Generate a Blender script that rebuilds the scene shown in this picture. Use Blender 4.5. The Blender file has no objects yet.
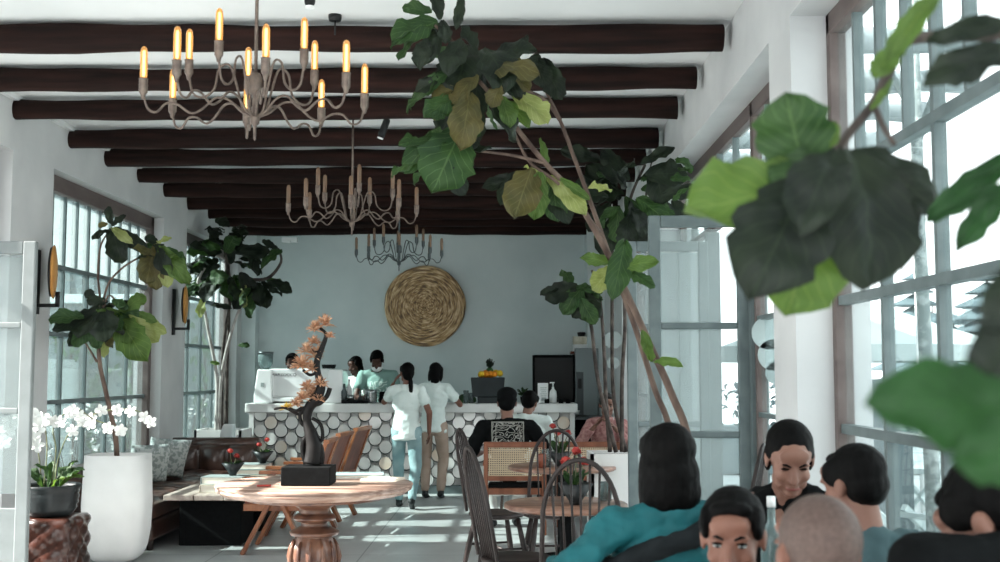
import bpy, bmesh, math, random
from mathutils import Vector, Matrix, Euler, Quaternion, noise
import numpy as np
PI = math.pi
random.seed(7)
SC = bpy.context.scene
COL = SC.collection
# ---------------------------------------------------------------- camera
FPX = 1150.0
PITCH = math.atan(91 / FPX); YAW = math.atan(8 / FPX)
CAM = Vector((0, 0, 1.5))
cd = bpy.data.cameras.new('camera'); cam = bpy.data.objects.new('camera', cd); COL.objects.link(cam)
cam.location = CAM
cam.rotation_euler = (PI / 2 + PITCH, 0, YAW)
cd.sensor_width = 36; cd.lens = 36 * FPX / 1000
cd.clip_start = 0.05; cd.clip_end = 400
cd.dof.use_dof = True; cd.dof.focus_distance = 8.5; cd.dof.aperture_fstop = 4.0
SC.camera = cam
RM = Euler((PI / 2 + PITCH, 0, YAW)).to_matrix()
def ray(px, py):
    return RM @ Vector((px - 500, 281 - py, -FPX))
def at(px, py, Y):
    d = ray(px, py); return CAM + d * (Y / d.y)
def atz(px, py, z):
    d = ray(px, py); return CAM + d * ((z - 1.5) / d.z)
# ---------------------------------------------------------------- colour / materials
def lin(c):
    def f(v): v /= 255.0; return v / 12.92 if v <= .04045 else ((v + .055) / 1.055) ** 2.4
    return (f(c[0]), f(c[1]), f(c[2]), 1)
def hx(s): return lin((int(s[0:2], 16), int(s[2:4], 16), int(s[4:6], 16)))
MATS = {}
def mat(name, c='808080', rough=.6, metal=0, c2=None, scale=6, detail=4, bump=0, bscale=None, spec=.3, stretch=None, coat=0, lo=.35, hi=.65, sheen=0, sss=0):
    m = bpy.data.materials.new(name); m.use_nodes = True
    nt = m.node_tree; b = nt.nodes['Principled BSDF']
    b.inputs['Base Color'].default_value = hx(c); b.inputs['Roughness'].default_value = rough
    b.inputs['Metallic'].default_value = metal; b.inputs['Specular IOR Level'].default_value = spec
    b.inputs['Coat Weight'].default_value = coat
    if sheen: b.inputs['Sheen Weight'].default_value = sheen
    if c2 or bump:
        tc = nt.nodes.new('ShaderNodeTexCoord'); mp = nt.nodes.new('ShaderNodeMapping')
        nt.links.new(tc.outputs['Object'], mp.inputs[0])
        if stretch: mp.inputs['Scale'].default_value = stretch
        n = nt.nodes.new('ShaderNodeTexNoise'); n.inputs['Scale'].default_value = scale; n.inputs['Detail'].default_value = detail
        nt.links.new(mp.outputs[0], n.inputs['Vector'])
        if c2:
            r = nt.nodes.new('ShaderNodeValToRGB'); r.color_ramp.elements[0].position = lo; r.color_ramp.elements[1].position = hi
            r.color_ramp.elements[0].color = hx(c); r.color_ramp.elements[1].color = hx(c2)
            nt.links.new(n.outputs[0], r.inputs[0]); nt.links.new(r.outputs[0], b.inputs['Base Color'])
        if bump:
            src = n
            if bscale:
                src = nt.nodes.new('ShaderNodeTexNoise'); src.inputs['Scale'].default_value = bscale; src.inputs['Detail'].default_value = 3
                nt.links.new(mp.outputs[0], src.inputs['Vector'])
            bp = nt.nodes.new('ShaderNodeBump'); bp.inputs['Strength'].default_value = bump; bp.inputs['Distance'].default_value = .01
            nt.links.new(src.outputs[0], bp.inputs['Height']); nt.links.new(bp.outputs[0], b.inputs['Normal'])
    MATS[name] = m; return m
def emat(name, c, s):
    m = bpy.data.materials.new(name); m.use_nodes = True; nt = m.node_tree; nt.nodes.clear()
    o = nt.nodes.new('ShaderNodeOutputMaterial'); e = nt.nodes.new('ShaderNodeEmission')
    e.inputs[0].default_value = hx(c); e.inputs[1].default_value = s; nt.links.new(e.outputs[0], o.inputs[0]); return m
def glassmat(name, tint='E8F4F4', milk=0.0, milkc='D8ECEC', refl=1.0):
    m = bpy.data.materials.new(name); m.use_nodes = True; nt = m.node_tree; nt.nodes.clear()
    o = nt.nodes.new('ShaderNodeOutputMaterial'); t = nt.nodes.new('ShaderNodeBsdfTransparent'); g = nt.nodes.new('ShaderNodeBsdfGlossy')
    t.inputs[0].default_value = hx(tint); g.inputs['Roughness'].default_value = .02
    fr = nt.nodes.new('ShaderNodeFresnel'); fr.inputs[0].default_value = 1.45
    mu = nt.nodes.new('ShaderNodeMath'); mu.operation = 'MULTIPLY'; mu.inputs[1].default_value = refl; nt.links.new(fr.outputs[0], mu.inputs[0])
    mx = nt.nodes.new('ShaderNodeMixShader'); nt.links.new(mu.outputs[0], mx.inputs[0]); nt.links.new(t.outputs[0], mx.inputs[1]); nt.links.new(g.outputs[0], mx.inputs[2])
    last = mx
    if milk:
        d = nt.nodes.new('ShaderNodeBsdfTranslucent'); d.inputs[0].default_value = hx(milkc)
        d2 = nt.nodes.new('ShaderNodeBsdfDiffuse'); d2.inputs[0].default_value = hx(milkc)
        m0 = nt.nodes.new('ShaderNodeMixShader'); m0.inputs[0].default_value = .4; nt.links.new(d.outputs[0], m0.inputs[1]); nt.links.new(d2.outputs[0], m0.inputs[2])
        m1 = nt.nodes.new('ShaderNodeMixShader'); m1.inputs[0].default_value = milk
        nt.links.new(mx.outputs[0], m1.inputs[1]); nt.links.new(m0.outputs[0], m1.inputs[2]); last = m1
    nt.links.new(last.outputs[0], o.inputs[0]); return m
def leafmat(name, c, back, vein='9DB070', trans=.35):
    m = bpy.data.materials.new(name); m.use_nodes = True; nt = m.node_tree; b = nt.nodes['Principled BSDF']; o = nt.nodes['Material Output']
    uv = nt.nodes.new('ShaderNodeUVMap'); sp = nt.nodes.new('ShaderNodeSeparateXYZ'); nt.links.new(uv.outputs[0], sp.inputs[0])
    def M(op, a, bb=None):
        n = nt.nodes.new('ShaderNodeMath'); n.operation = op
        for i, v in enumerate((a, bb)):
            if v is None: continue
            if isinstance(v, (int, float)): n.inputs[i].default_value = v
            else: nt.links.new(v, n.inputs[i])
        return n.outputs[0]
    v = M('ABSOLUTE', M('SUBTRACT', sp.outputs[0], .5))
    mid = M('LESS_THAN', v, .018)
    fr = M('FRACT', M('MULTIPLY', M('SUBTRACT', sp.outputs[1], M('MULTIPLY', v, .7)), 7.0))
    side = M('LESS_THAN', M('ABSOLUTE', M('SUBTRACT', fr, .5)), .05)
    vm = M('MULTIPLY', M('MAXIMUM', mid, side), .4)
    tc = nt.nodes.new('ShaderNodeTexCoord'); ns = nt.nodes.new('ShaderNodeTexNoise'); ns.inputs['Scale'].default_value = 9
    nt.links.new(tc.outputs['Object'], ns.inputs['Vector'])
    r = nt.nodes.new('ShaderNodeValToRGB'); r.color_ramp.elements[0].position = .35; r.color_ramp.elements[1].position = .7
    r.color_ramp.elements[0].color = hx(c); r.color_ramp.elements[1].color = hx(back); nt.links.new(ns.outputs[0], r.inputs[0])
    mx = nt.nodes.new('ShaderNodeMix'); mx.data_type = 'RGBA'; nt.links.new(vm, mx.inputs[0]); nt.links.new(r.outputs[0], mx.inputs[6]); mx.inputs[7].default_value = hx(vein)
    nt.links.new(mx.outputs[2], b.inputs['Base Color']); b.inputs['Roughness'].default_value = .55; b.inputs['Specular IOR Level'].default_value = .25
    tr = nt.nodes.new('ShaderNodeBsdfTranslucent'); 
    br = nt.nodes.new('ShaderNodeMix'); br.data_type = 'RGBA'; br.blend_type = 'MULTIPLY'; br.inputs[0].default_value = 1
    nt.links.new(mx.outputs[2], br.inputs[6]); br.inputs[7].default_value = (1.7, 1.8, .9, 1)
    nt.links.new(br.outputs[2], tr.inputs[0])
    ms = nt.nodes.new('ShaderNodeMixShader'); ms.inputs[0].default_value = trans
    nt.links.new(b.outputs[0], ms.inputs[1]); nt.links.new(tr.outputs[0], ms.inputs[2])
    bp = nt.nodes.new('ShaderNodeBump'); bp.inputs['Strength'].default_value = .5; bp.inputs['Distance'].default_value = .004
    nt.links.new(M('SUBTRACT', 1.0, vm), bp.inputs['Height']); nt.links.new(bp.outputs[0], b.inputs['Normal'])
    nt.links.new(ms.outputs[0], o.inputs[0]); return m
# ---------------------------------------------------------------- object tagging
def props(o, label=None, cat=None, group=None, kind=None):
    if label: o['label'] = label
    if cat: o['category'] = cat
    if group: o['group'] = group
    if kind: o['kind'] = kind
    return o
def thing(name, label, cat, loc=(0, 0, 0), rz=0, group=None):
    o = bpy.data.objects.new(name, None); COL.objects.link(o); o.empty_display_size = .1
    o.location = loc; o.rotation_euler = (0, 0, rz); return props(o, label, cat, group)
def copy_thing(root, loc, rz=None, label=None, group=None):
    r = root.copy(); COL.objects.link(r); r.location = loc
    if rz is not None: r.rotation_euler = (0, 0, rz)
    if label: r['label'] = label
    if group: r['group'] = group
    for ch in list(root.children):
        c = ch.copy(); COL.objects.link(c); c.parent = r
        for g in list(ch.children):
            d = g.copy(); COL.objects.link(d); d.parent = c
    return r
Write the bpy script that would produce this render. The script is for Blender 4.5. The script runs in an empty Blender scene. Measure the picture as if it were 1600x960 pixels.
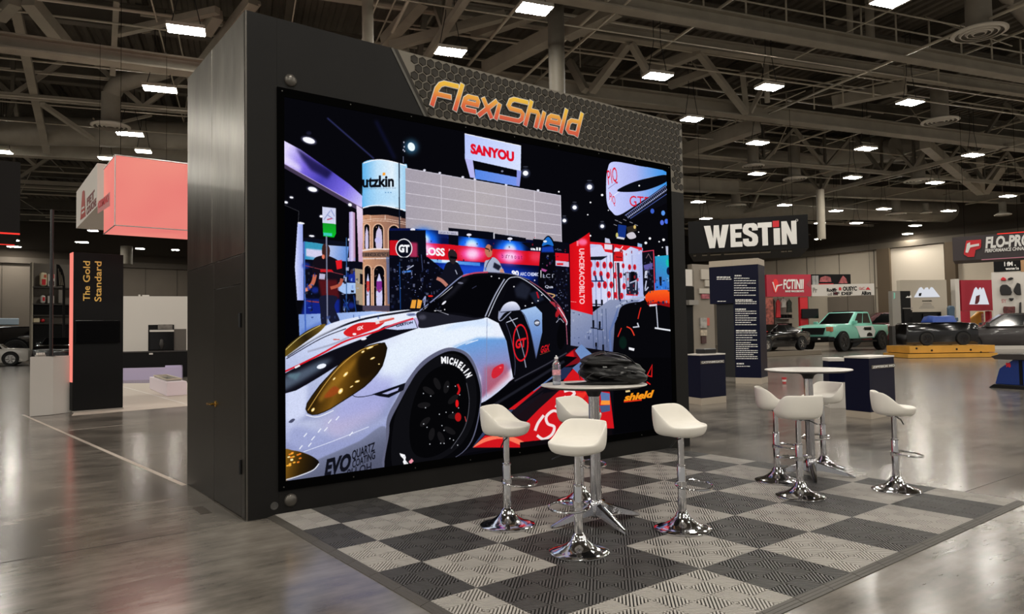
import bpy, bmesh, math, random
import numpy as np
from mathutils import Vector, Matrix

# ------------------------------------------------------------------ camera
SC = bpy.context.scene
COL = SC.collection
F_PX, YAW, PITCH, ROLL = 1107.298, 0.65625, 0.03893, -0.01684
CAM = Vector((-1.80608, -5.90803, 1.47305))
_f = Vector((math.sin(YAW) * math.cos(PITCH), math.cos(YAW) * math.cos(PITCH), math.sin(PITCH)))
_r = Vector((math.cos(YAW), -math.sin(YAW), 0.0))
_u = _r.cross(_f)
CR = _r * math.cos(ROLL) + _u * math.sin(ROLL)
CU = -_r * math.sin(ROLL) + _u * math.cos(ROLL)
CF = _f
cam_data = bpy.data.cameras.new('camera')
cam_data.sensor_fit = 'HORIZONTAL'
cam_data.sensor_width = 36.0
cam_data.lens = F_PX * 36.0 / 1600.0
cam_data.clip_end = 400
cam = bpy.data.objects.new('camera', cam_data)
COL.objects.link(cam)
M = Matrix((CR, CU, -CF)).transposed().to_4x4()
M.translation = CAM
cam.matrix_world = M
SC.camera = cam

# ------------------------------------------------------------------ world, exposure
world = bpy.data.worlds.new('world')
SC.world = world
world.use_nodes = True
bg = world.node_tree.nodes['Background']
bg.inputs[0].default_value = (1.0, 0.96, 0.90, 1)
bg.inputs[1].default_value = 0.30
LAMP = 125.0           # radiance of the ceiling light panels
SCREEN = 1.0           # radiance of full white on the video wall
SC.view_settings.view_transform = 'Standard'
SC.view_settings.look = 'None'
SC.view_settings.exposure = 0.0
SC.view_settings.gamma = 1.0
SC.view_settings.use_curve_mapping = False

random.seed(7)
PI = math.pi

# ------------------------------------------------------------------ where things stand
def ray(px, py):
    return CF + CR * ((px - 800) / F_PX) - CU * ((py - 480) / F_PX)
def at(px, py, d):                      # the point at depth d along the view
    return CAM + ray(px, py) * d
def onz(px, py, z=0.0):                 # on a level plane
    r = ray(px, py)
    return CAM + r * ((z - CAM.z) / r.z)
def ony(px, py, y=0.0):
    r = ray(px, py)
    return CAM + r * ((y - CAM.y) / r.y)
def onx(px, py, x=0.0):
    r = ray(px, py)
    return CAM + r * ((x - CAM.x) / r.x)
def onplane(px, py, p, n):
    r = ray(px, py)
    return CAM + r * ((p - CAM).dot(n) / r.dot(n))
def depth(p):
    return (p - CAM).dot(CF)
def zat(px, py, p):                     # height of the pixel above ground point p
    r = ray(px, py)
    d = math.hypot(p.x - CAM.x, p.y - CAM.y) / math.hypot(r.x, r.y)
    return (CAM + r * d).z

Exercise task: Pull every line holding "position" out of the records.

Written response:
            r = nt.nodes.new('ShaderNodeValToRGB'); r.color_ramp.elements[0].position = lo; r.color_ramp.elements[1].position = hi
    r = nt.nodes.new('ShaderNodeValToRGB'); r.color_ramp.elements[0].position = .35; r.color_ramp.elements[1].position = .7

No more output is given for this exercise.